As a research engineer, John Montgomery trained at MIT and in his first jobs immersed himself in quantitative methods and transportation theory. But he was curious about investing. After inheriting a sum of money in 1982, he studied investment management at Harvard Business School, and with money left over he, of course, invested it. "I figured since I was in business school maybe I should learn how to invest," he laughs. "I took a handful of investing courses and my grades indicated I should go to Wall Street."
Today that is exactly where you can find him–sort of. Bridgeway Capital Management, the firm that Montgomery founded in 1993, is based in Houston, and is home to Bridgeway Ultra-Small Company Tax Advantaged Portfolio (BRSIX) and the five other mutual funds he created and still manages. "We have some actively managed products and two passively managed products," he says. "BRSIX is one of our passively managed products."
Bridgeway Ultra-Small is based on the CRSP Cap-Based Portfolio 10 Index and invests only in "ultra-small" companies. Its success has been noteworthy: For the five-year period ended November 29, 2002, BRSIX had an average annualized total return of 9.7%, compared with a total return of 3.2% for all small-cap blend funds, according to Standard & Poor's. For the same period it also had an average annualized total return of 9.7%, versus a total return of 1.0% for the S&P 500 Composite Index. The fund has earned five stars from S&P and four stars from Morningstar.
His "ultra-smalls" come from the bottom 10% of companies from the NYSE, the American Stock Exchange, and the NASDAQ, and places BRSIX in the $115 million-to-$125 million market cap range. With a universe of about 2,000 companies to choose from, Montgomery generally maintains 400 holdings. "The companies we invest in may have 30 to 100 employees," he says. Through these companies, BRSIX offers tax-harvesting opportunities, and is intended to act as a diversifier in a long-term investor's portfolio. This fund is meant for an investor with a time horizon of "10 or 20 years," he says, "which is [the time horizon of] every pension fund and most IRAs."
Montgomery admits that while the fund's performance has been impressive, ultra-small companies run a higher risk of takeover and foreclosure. "But they also have the potential to increase revenues tenfold," he offers. "One of the things I love to do is to find something that is really bad and turn it into something that is really good."
We recently spoke to Montgomery about the investment philosophy behind BRSIX and his attention to tax implications.
What is the process your investment method follows? What makes it work? In school we learned about the 80/20 rule–20% of your customers account for 80% of your revenues. During week one in [business] school, the professor asked us how many people would be graduating with honors from Harvard, and 80% of the class raised their hands. I knew that wasn't going to happen. A year and a half later, I was going through this quantitative stuff I thought was pretty cool and I made the connection that 80% of the people who think they are going to graduate with honors, or 80% of fund managers who thought they would outperform their peers, created a market opportunity.

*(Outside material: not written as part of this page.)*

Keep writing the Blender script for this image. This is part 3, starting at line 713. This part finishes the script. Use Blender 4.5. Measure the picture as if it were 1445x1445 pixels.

If there are all these people out there who one day will be in investment management, they are then driving the market. That opens the opportunity for someone to get in in a very disciplined way by incorporating quantitative methods. I started thinking that investing was a natural application of quantitative theory. Over the next six years, my methodology was significantly more successful than I expected. I left the transportation industry in 1991 and spent a year and a half doing research on the models that I created, and researched the feasibility of starting a mutual fund company. I incorporated Bridgeway in July 1993. [The funds were made available to the public in 1994.]
Tell me about your screening process. Our definition of ultra-small company is the size of the smallest 10% of the companies listed on the New York Stock Exchange.
Currently that number is about $115 to $125 million in market cap. Having done that [calculation], we include all companies in the NYSE in the bottom 10%, but also add in American Stock Exchange companies, and NASDAQ companies that meet the same market cap. Not surprisingly, there are about 2,000 companies among those three exchanges that meet that criterion. So it is not an index like the S&P 500, but of 2,000 companies. These are very small but publicly traded companies. Some people think these companies are like IPOs. It includes some of those, but actually the majority have been around for a number of years and have good businesses.
You currently maintain 394 holdings in this fund, according to S&P. Why so many? One way to look at it is to ask why so few? If we are trying to replicate the performance of all 2,000 companies in the CRSP Cap-Based Portfolio 10 Index, we could argue that we should buy every company in the index. Instead, we created a sampling method that picks companies to roughly match the composition of the index.
How do you determine the mix of the fund? What is your criterion for dropping a holding? We do have some constraints. For example, when we purchase the stock, we can't get more than 1.5% out of line with the sector representation of the underlying index. So we can't just go out and pick any ultra-small-cap company. When everything is said and done, we hope to have a basket of 400 stocks that looks something like the makeup of the 2,000 stocks in the index.
Do you maintain the same number of stocks every year? It has gone up some over time, but it has remained fairly constant over the last year. It'll probably continue to rise if assets in the fund grow. With 400 holdings, your average holding [accounts for] 0.25% [of the portfolio], and that is great diversification, which is a huge issue in this portfolio.